A new software enables the body of any smartphone to sense force that would allow you to issue commands through your phone simply by squeezing it. For example, you could dial 911 by squeezing your smartphone in a certain pattern in your palm. Or, using a different pattern, turn the music on or flip a page on the screen.
The software, called ForcePhone and
developed by engineering researchers at the University of Michigan, could also enable users to push a bit harder on a screen button to unlock a menu of additional options, similar to right-clicking with a mouse. The developers envision these and many other uses for their technology, which could offer the masses a coveted feature of the latest generation of smartphones.
The iPhone 6s has a force-sensing screen but the less expensive iPhone SE doesn’t. There are no commercially available devices that feature a pressure-sensitive body.
"You don't need a special screen or built-in sensors to do this. Now this functionality can be realized on any phone,"
says Kang Shin, a professor of computer science at the University of Michigan. "We've augmented the user interface without requiring any special built-in sensors. ForcePhone increases the vocabulary between the phone and the user."
Shin created the system with Yu-Chih Tung, a doctoral student in the same department. "I think we're offering a natural interface, like how you turn a knob," Tung adds. "It's the next step forward from a basic touch interface and it can complement other gestured communication channels and voice."
WHAT IS ULTRASONIC TECHNOLOGY?
The word “ultrasonic” combines the Latin roots ultra, meaning “beyond,” and sonic, meaning “sound,”
says Srinivasa Rajaram, a BCC Research analyst. The field of ultrasonics involves the study and application of the energy of sound waves vibrating at frequencies greater than 20,000 cycles per second, beyond the range of human hearing.

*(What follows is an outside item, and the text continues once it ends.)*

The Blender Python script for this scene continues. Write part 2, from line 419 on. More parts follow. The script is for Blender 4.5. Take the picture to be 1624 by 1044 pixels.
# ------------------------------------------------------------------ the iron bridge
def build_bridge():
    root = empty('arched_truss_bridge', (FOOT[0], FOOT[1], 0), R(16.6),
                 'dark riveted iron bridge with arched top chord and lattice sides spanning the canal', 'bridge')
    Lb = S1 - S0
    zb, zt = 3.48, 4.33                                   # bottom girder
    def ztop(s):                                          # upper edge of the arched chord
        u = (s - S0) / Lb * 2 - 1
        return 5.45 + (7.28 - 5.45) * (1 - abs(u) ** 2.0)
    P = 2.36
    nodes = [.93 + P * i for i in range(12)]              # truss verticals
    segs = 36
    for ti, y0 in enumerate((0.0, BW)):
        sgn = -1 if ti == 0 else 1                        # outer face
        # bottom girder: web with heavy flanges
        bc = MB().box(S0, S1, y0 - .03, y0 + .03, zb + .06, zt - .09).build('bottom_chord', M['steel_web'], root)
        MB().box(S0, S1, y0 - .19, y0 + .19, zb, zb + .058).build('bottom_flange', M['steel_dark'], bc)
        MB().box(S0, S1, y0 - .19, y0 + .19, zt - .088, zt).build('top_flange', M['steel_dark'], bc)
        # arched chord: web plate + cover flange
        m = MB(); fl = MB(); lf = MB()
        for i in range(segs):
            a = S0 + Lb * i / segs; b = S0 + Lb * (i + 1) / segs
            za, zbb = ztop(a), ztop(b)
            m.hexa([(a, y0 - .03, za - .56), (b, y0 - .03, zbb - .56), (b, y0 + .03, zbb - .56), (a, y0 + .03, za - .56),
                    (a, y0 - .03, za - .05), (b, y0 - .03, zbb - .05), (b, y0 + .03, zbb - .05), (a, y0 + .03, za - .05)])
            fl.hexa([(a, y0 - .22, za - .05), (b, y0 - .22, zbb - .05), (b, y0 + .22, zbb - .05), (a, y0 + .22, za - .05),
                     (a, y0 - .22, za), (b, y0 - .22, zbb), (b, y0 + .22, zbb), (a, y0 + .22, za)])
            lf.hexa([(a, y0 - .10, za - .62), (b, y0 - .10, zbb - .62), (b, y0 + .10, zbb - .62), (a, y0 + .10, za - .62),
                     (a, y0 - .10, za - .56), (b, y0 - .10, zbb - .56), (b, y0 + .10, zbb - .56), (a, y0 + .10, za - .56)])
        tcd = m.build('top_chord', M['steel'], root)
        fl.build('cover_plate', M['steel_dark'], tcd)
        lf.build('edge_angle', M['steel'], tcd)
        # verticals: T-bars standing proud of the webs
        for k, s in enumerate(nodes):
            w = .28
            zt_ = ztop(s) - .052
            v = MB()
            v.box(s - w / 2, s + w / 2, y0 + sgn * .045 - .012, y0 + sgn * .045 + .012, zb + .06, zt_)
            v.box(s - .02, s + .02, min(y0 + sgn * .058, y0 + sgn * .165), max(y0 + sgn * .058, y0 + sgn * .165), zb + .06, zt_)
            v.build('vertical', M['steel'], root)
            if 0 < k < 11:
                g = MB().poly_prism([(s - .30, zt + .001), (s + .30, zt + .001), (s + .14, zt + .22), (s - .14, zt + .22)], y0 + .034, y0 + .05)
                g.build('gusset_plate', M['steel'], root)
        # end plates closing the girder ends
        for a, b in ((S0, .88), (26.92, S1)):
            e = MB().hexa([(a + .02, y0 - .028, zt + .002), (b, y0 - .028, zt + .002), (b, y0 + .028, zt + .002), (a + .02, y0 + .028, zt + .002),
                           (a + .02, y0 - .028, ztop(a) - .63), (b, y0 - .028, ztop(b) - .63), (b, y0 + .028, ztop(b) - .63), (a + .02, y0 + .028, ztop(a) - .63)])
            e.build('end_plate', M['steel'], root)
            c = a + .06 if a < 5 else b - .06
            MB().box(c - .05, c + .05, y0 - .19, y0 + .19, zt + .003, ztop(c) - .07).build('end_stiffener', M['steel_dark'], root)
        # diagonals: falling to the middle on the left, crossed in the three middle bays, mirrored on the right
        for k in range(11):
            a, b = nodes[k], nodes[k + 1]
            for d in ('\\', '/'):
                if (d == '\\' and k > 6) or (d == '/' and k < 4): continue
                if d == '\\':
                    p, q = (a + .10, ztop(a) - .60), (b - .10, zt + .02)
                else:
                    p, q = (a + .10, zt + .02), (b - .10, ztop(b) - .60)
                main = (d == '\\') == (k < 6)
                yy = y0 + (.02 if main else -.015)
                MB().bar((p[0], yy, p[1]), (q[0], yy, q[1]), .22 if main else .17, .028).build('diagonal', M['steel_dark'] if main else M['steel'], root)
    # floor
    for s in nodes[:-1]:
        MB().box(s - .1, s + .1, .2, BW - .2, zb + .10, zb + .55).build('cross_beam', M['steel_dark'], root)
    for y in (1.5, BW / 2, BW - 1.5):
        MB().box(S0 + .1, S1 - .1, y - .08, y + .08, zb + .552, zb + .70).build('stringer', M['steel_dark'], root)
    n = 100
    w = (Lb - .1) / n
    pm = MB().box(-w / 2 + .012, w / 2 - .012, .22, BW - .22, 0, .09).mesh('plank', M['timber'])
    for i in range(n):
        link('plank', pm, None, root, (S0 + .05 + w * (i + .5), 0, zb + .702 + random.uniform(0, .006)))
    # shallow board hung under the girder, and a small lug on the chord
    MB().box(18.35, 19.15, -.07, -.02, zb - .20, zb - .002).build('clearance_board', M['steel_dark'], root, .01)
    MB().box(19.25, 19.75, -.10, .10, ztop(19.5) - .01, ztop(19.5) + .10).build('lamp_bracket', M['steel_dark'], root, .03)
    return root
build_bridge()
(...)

The application of sound energy in the audible range is limited almost entirely to communications because increasing the pressure, or intensity, of sound waves increases loudness and therefore causes discomfort to human beings, Rajaram explains. Ultrasonic waves, however, being inaudible, have little or no effect on the ear, even at high intensities.
They are commonly produced by a transducer containing a piezoelectric substance (e.g., a quartz-crystal oscillator that converts high-frequency electric currents into vibrating ultrasonic waves). Rajaram notes that the field of ultrasound has various applications for imaging, detection and navigation—from helping prospective parents get a glimpse of their unborn child to guiding submarines through the oceans.
NEW SOFTWARE TRANSLATES TONE CHANGES INTO COMMANDS
ForcePhone works by borrowing two of a phone's fundamental attributes—its microphone and speaker. The software sets the speaker to emit an inaudible tone at a frequency higher than 18 kHz, which is outside the range of human hearing. But the phone's mic can still pick up the vibration caused by the sound.
When a user presses on the screen or squeezes the phone's body, that force changes the tone. The phone's mic can detect that, and the software translates any tone tweaks into commands.
"Having expensive and bulky sensors installed into smartphones can solve every problem we have solved, but the added cost and laborious installation prevent phone manufacturers from doing it," Tung
notes. "Our sound-based solution can fill this gap, providing the functionality without making any hardware modification. Everything is just software."
Tung picked up the idea of harnessing the phone's microphone and speaker for other purposes from the Batman movie, "The Dark Knight." In the film, Batman turns all the smartphones in Gotham City into a sonar system as high-frequency audio signals bounce off the city's infrastructure. He uses them to track the Joker, inspiring Tung to imagine turning smartphones into a sonar-based system.
ULTRASONIC INDUSTRY MARKET FORECAST
The global market for ultrasonic equipment totaled $28.3 billion last year,
according to Rajaram. He anticipates the market to reach $31.6 billion this year and more than $54.5 billion in 2021, with a five-year compound annual growth rate (CAGR) of 11.5%.